Winger’s line is popular because it flatters the flesh. It lets Christians stay spiritual babies, blaming “God’s will” for their lack instead of repenting of unbelief. It sounds humble: “I don’t expect much from God in this life.” Scripture calls that cowardice, not humility. The humble man believes what God has said, no matter how great. The proud man limits God to fit his experience. 

If you’ve been living under this half-truth, it’s time to repent. Stop quoting only the tribulation part like it defines your destiny. Start quoting the victory part as the definition of your identity in Christ. “In this world you will have tribulation. But take heart; I have overcome the world.” That overcoming includes prosperity for the advance of your own joy and the kingdom, healing for your own happiness and the display of His mercy, and peace the world cannot give or take away.  The gospel was predestined for your glory.
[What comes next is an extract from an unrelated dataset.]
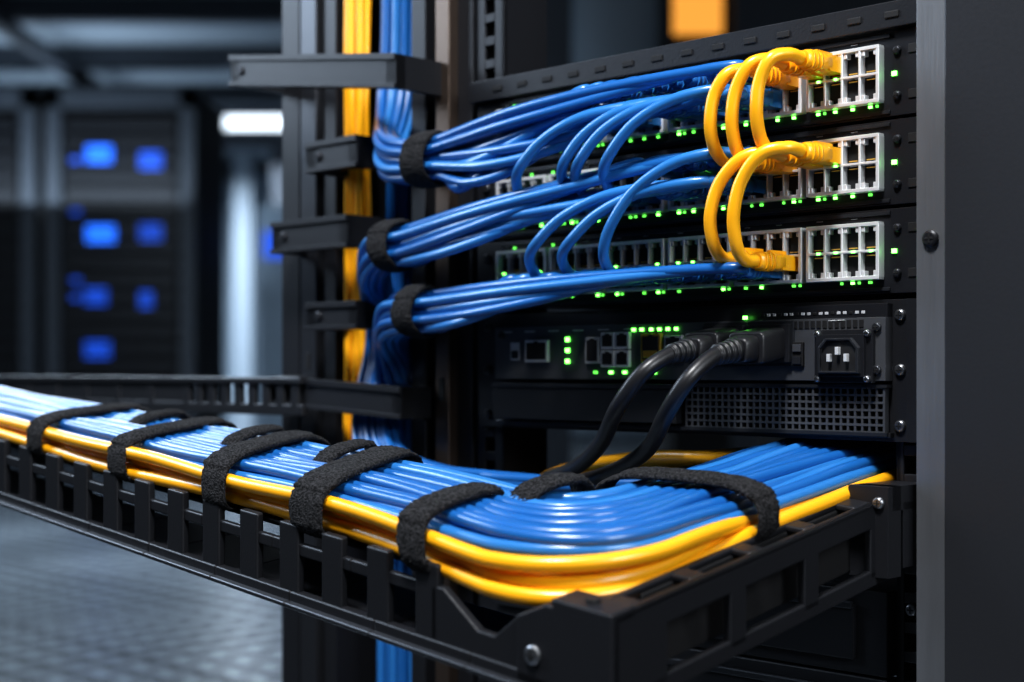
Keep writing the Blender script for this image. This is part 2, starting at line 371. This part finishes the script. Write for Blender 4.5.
curves('yellow_rack_entry_cables',paths,.0031,YEL,M=MR)

# ------------------------------------------------------------------ cable tray
tray=empty('cable_tray',MR); PE=.70
b=MB(T)
def seg(a0,a1,*r):
    n=max(1,int((a1-a0)/.06))
    for k in range(n): b.box(a0+(a1-a0)*k/n,a0+(a1-a0)*(k+1)/n,*r)
seg(.085,PE,-.0035,0,-.0145,-.0085,BLACK); seg(.0,PE,-.0055,0,-.039,-.032,BLACK); seg(.0,PE,-.009,-.0035,-.039,-.0365,DARK)
pp=.0855
while pp<PE:
    b.box(pp,pp+.015,-.0045,0,-.036,.0005,BLACK); pp+=.0335
b.prism([(.034,-.034),(.090,-.034),(.090,-.0085),(.082,-.0085),(.060,-.022),(.050,-.022),(.036,-.010)],-.0045,0,BLACK)
seg(.10,PE,.088,.091,-.030,-.004,BLACK)
seg(.0,PE,.006,.09,-.007,-.004,BLACK)
b.box(0,.10,.02,.20,-.007,-.004,BLACK)
seg(0,PE,.0,.05,-.039,-.037,BLACK)
# right wing
b.box(-.016,-.0115,-.002,.205,-.003,.0,DARK); b.box(-.0015,.002,-.002,.205,-.003,.0,BLACK)
for q0,q1 in ((-.004,.018),(.050,.060),(.092,.102),(.134,.144),(.176,.206)): b.box(-.012,-.001,q0,q1,-.003,.0,BLACK)
b.box(-.016,-.012,-.004,.206,-.012,-.0,BLACK); b.box(-.016,-.012,-.004,.206,-.040,-.032,BLACK)
for q0,q1 in ((-.004,.030),(.072,.084),(.128,.140),(.184,.206)): b.box(-.016,-.012,q0,q1,-.036,-.010,BLACK)
b.box(-.002,.0,.03,.205,-.036,-.003,VOID)
# corner block
b.prism([(-.016,-.039),(.036,-.039),(.036,-.010),(.020,-.002),(-.016,-.002)],-.0055,.0,BLACK); b.box(-.016,.016,-.0055,.010,-.004,.0012,BLACK)
b.box(-.016,.012,-.004,.02,-.039,-.034,BLACK)
b.obj('frame',tray,bevel=.0012,seg=3)
b=MB()
c=T(.026,-.0055,-.024); b.screw(c.x,c.y,c.z,.0042)
c=T(.0,.002,.0014); b.loft([(c-Vector((0,0,.002)),.0032,.0032),(c+Vector((0,0,.0012)),.0032,.0032)],VOID,14,2,'z')
b.box(-.024,-.002,-.03,.02,-.068,-.056,BLACK); b.box(-.024,-.002,-.034,-.022,-.100,-.056,BLACK); b.box(-.030,-.020,-.022,.03,-.092,-.066,BLACK)
b.box(-.012,-.002,-.02,.004,-.096,-.064,BLACK)
b.screw(-.007,-.034,-.064,.003); b.obj('mounting_arm',tray,bevel=.0012,seg=2)
b=MB(); b.box(-1.06,-.46,-.034,-.030,-.032,-.024,BLACK); b.box(-1.06,-.46,-.036,-.028,-.010,-.005,BLACK)
s=.465
while s<1.06: b.box(-s-.009,-s,-.034,-.030,-.026,-.008,BLACK); s+=.017 if s<.60 else .05
b.box(-1.06,-.60,-.033,-.031,-.026,-.008,BLACK)
b.box(-.72,-.70,-.13,-.03,-.05,-.03,BLACK)
b.obj('rear_rail',tray,bevel=.0010)

# tray bundle
m0=.0035; DD=.0063
layers=[(13,0),(12,.5),(12,0),(9,1.5)]
blue=[];blue2=[];yel=[]; idx=0
def bpath(o):
    r=.064-(o-m0)*.56; c=o+r; pts=[]
    p=PE-.01
    while p>c+.01: pts.append((p,o)); p-=.028
    for j in range(0,9):
        t=math.radians(90*j/8); pts.append((c-r*math.sin(t), c-r*math.cos(t)))
    q=c+.02
    while q<.46: pts.append((o,q)); q+=.028
    return pts
def hfac(p,q): return (1-.30*sm((p-.1)/.5))*(1-.34*sm((q-.06)/.12))
for li,(n,off) in enumerate(layers):
    for k in range(n):
        o=m0+(k+off)*DD; idx+=1
        isy=(li==0 and k<3) or (li==1 and k<2) or (li==2 and k<1)
        w=[]
        for (pp_,qq) in bpath(o):
            h=.0016+li*.0056*hfac(pp_,qq)
            sL=(PE-pp_)+qq
            n1=noise.noise(Vector((idx*5.7,sL*8,li)))*.0042; n2=noise.noise(Vector((idx*2.9+40,sL*8,li)))*.0028
            near=math.exp(-((pp_-.040)**2+(qq-.035)**2)/.0040)
            dp=0
            if isy:
                n2-=(.0085-.001*li)*near
                if li==2: dp=-.0012
                if not(li==0 and k==0): w_=sm((qq-.06)/.09); dp+=.005*w_*(1+li*.4); h=h*(1-w_)+.0016*w_
            elif k<2: w_=sm((qq-.05)/.08); h-=.0030*w_*(li>0); n2-=.003*near; dp=-.001*w_
            else: n2-=.003*near
            arch=-.05*max(0,qq-.20)
            w.append(T(pp_+n1+dp-.003*near,qq+n1-.005*near+(-.0015 if (isy and li==2) else 0),h+n2+arch))
        pa=cat(w,6)
        (yel if isy else (blue2 if random.random()<.4 else blue)).append(pa)
o=curves('blue_tray_cable_bundle',blue,.0032,BLUE,M=MR); curves('lighter_cables',blue2,.0032,BLUE2,parent=o)
curves('yellow_tray_cable_bundle',yel,.0037,YEL,M=MR)

# ------------------------------------------------------------------ straps
def strap_loop(fn,hw,hh,width,th=.0016,e=3.2,skew=0,seed=0,M=MR,flap=True,n=120):
    bm=bmesh.new(); W=14; rings=[]
    for k in range(n):
        t=2*math.pi*k/n; cx=math.copysign(abs(math.cos(t))**(2/e),math.cos(t)); cy=math.copysign(abs(math.sin(t))**(2/e),math.sin(t))
        row=[]
        ext=.0012 if (flap and .15<k/n<.42) else 0
        ed=(random.uniform(-.0006,.0006),random.uniform(-.0006,.0006))
        for j in range(W+1):
            u=-.5+j/W; crown=-.0012*(2*u)**4
            rr=th+ext+crown+random.uniform(-.0004,.0004)
            edge=ed[0]*(u<-.4)+ed[1]*(u>.4)+random.uniform(-.0002,.0002)
            row.append(bm.verts.new(fn(u*width+edge+skew*cx*hw+.0015*math.sin(t*2+seed), cx*(hw+rr), cy*(hh+rr))))
        for u in (.5,-.5): row.append(bm.verts.new(fn(u*width*.98+skew*cx*hw+.0015*math.sin(t*2+seed), cx*(hw-.0003), cy*(hh-.0003))))
        rings.append(row)
    for k in range(n):
        A,B=rings[k],rings[(k+1)%n]; m=len(A)
        for j in range(m): f=bm.faces.new((A[j],A[(j+1)%m],B[(j+1)%m],B[j])); f.smooth=True
    bmesh.ops.recalc_face_normals(bm,faces=bm.faces[:])
    me=D.meshes.new('velcro_strap'); bm.to_mesh(me); bm.free(); me.materials.append(VEL)
    o=D.objects.new('velcro_strap',me); COL.objects.link(o); o.matrix_world=M; return o
for (ss,sv,sz,r,w) in ((.3215,-.04,.131,.0152,.022),(.355,-.04,.079,.0146,.019),(.331,-.04,.0365,.0146,.019)):
    strap_loop(lambda a,b_,c,ss=ss,sv=sv,sz=sz:L(ss-a,sv+b_,sz+c),r,r,w,.0018,2.1,seed=ss*50)
QC=m0+.0365; HC=.0088
for (p,w,sk) in ((.455,.018,.10),(.360,.019,.18),(.270,.021,.25),(.190,.025,.28)):
    f=hfac(p,0)
    strap_loop(lambda a,b_,c,p=p:T(p+a,QC-.0012+b_,HC*f-.0002+c),.0430,.0128*f+.0024,w,.0018,3.4,skew=sk,seed=p*40)
for (p,w) in ((.405,.013),(.305,.014),(.222,.014)):
    f=hfac(p,0)
    strap_loop(lambda a,b_,c,p=p:T(p+a,.056+b_,HC*f+.0008+c),.0240,.0128*f+.0020,w,.0016,2.8,skew=.3,seed=p*70)
strap_loop(lambda a,b_,c:T(.103+a,.0235+b_,HC-.0012+c),.0300,.0147,.018,.0020,3.0,skew=.10,seed=3)
strap_loop(lambda a,b_,c:T(.082+a,.066+b_,HC+c),.0200,.0145,.016,.0020,2.6,skew=-.15,seed=8)
hq=hfac(0,.11)
strap_loop(lambda a,b_,c:T(QC-.0015+b_,.110+a,HC*hq+.0006+c),.0425,.0128*hq+.0022,.016,.0018,3.2,skew=-.20,seed=5)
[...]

This is the gospel I preach. This is the faith I defend. Anything less is not the faith once for all delivered to the saints. Let the half-truths be exposed. Let the full truth of Scripture be proclaimed. And let every believer rise up in the name of the Overcomer, prospering in all things for the glory of God. 

Now go confess it, pray in tongues till it burns, and watch the mountains move.